Tuesday, April 12, 2011

Reparenting Your Body



Oftentimes, we treat our bodies the way we ourselves were treated in our families.
We might, for example, tell them to be quiet, criticize or disparage them,care about how they perform rather than how they feel, or put them last on our list after everything else gets done. In our body relationships, we are often reenacting old familiar patterns of how we were taken care of or not taken care of as children. In fact, it might give you some compassion for yourself to consider that you may not have been taught any other way to be with your body than the ways you yourself grew up with!

When you were sad did you get held and heard or did you feel like your feelings were inconvenient? When you did something really great, did you get rewarded or simply feel like that's what was expected? One client shared the insight with me that growing up in her family there were simply certain unspoken goals, a certain level of perfection she was expected to achieve. Before she knew what had happened, she had applied that same thinking to her own body, making her a stern and unloving parent to her body's needs and feelings, always expecting more from it without really listening to it moment to moment.

This is one reason why the work of reconnecting with and learning to listen to our bodies can feel so deeply healing and corrective. We are literally reparenting ourselves, learning to listen to our most basic needs and feelings in ways we may never have experienced before in any other relationship, probably from early on in our lives. As we learn to do that for ourselves, of course, our other relationships change as well. We begin to expect and elicit a certain amount of care, attention and compassion from those around us as we learn to give it to ourselves.

Think about the kinds of relationship patterns you may be reenacting with your body. Are you capable of really listening to it? Caring for it? What old patterns might you be breaking within your own family in order to do that? Does that feel scary? Possible?

When we choose a different way of being with ourselves, we drop the conditioning we grew up with. Often, the clients I work with grew up in households that valued how they looked or performed over how they felt or what they needed. The work of reconnecting to their bodies is being willing to give up just judging their bodies by how they look and also beginning to consider how they feel, what they need. Learning when and how your body actually communicates hunger can be a huge step if you're used to ignoring it. Noticing where feelings get felt in your body and finding ways to be loving toward them is also huge.

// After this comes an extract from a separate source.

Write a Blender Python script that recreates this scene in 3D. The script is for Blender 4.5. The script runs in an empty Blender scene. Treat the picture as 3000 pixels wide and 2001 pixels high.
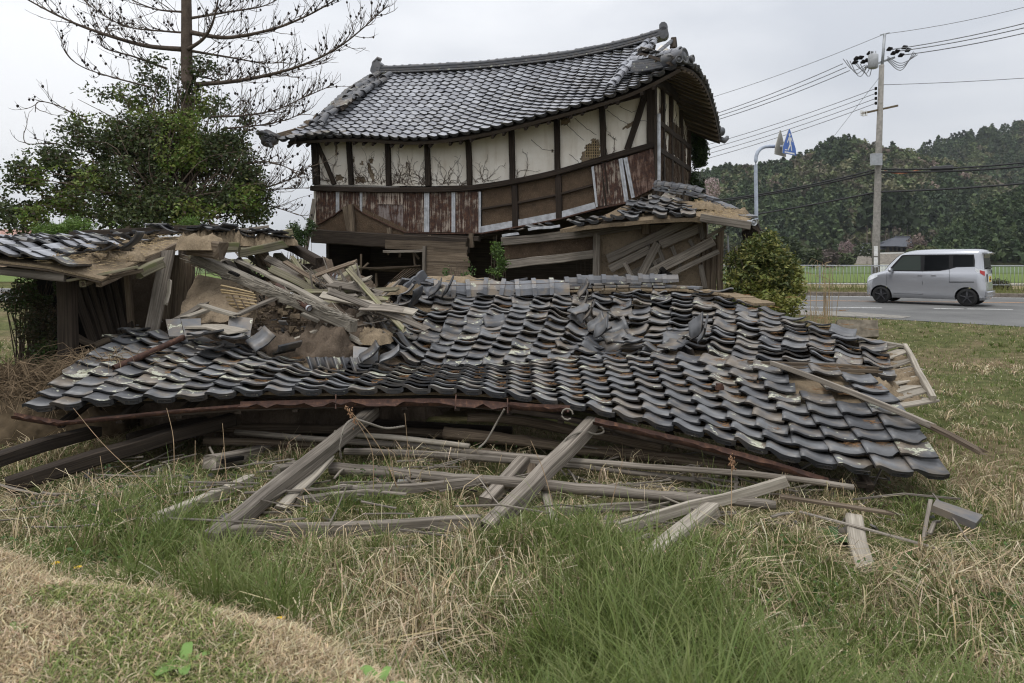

What can you do today to care for yourself and your body as a good and loving parent? Forgive your parents for doing the best they could and truly consider whether or not you can break the spell of old relationship habits and make new ones in the way you will treat and be with your body. Choose one different behavior to work toward every day with your body: is it being more verbally appreciative and loving? Listening more closely to what it wants or needs? Spending time with it in kinder and more connected ways?

What would the little child inside of you have loved to get from her parents that you can now bring to this relationship with your body, healing the old longing? As you find ways to fill those needs with your body, you may watch the world change around you as well, into a place of greater openness, wonder and joy: a place where anything is possible, where YOU are possible.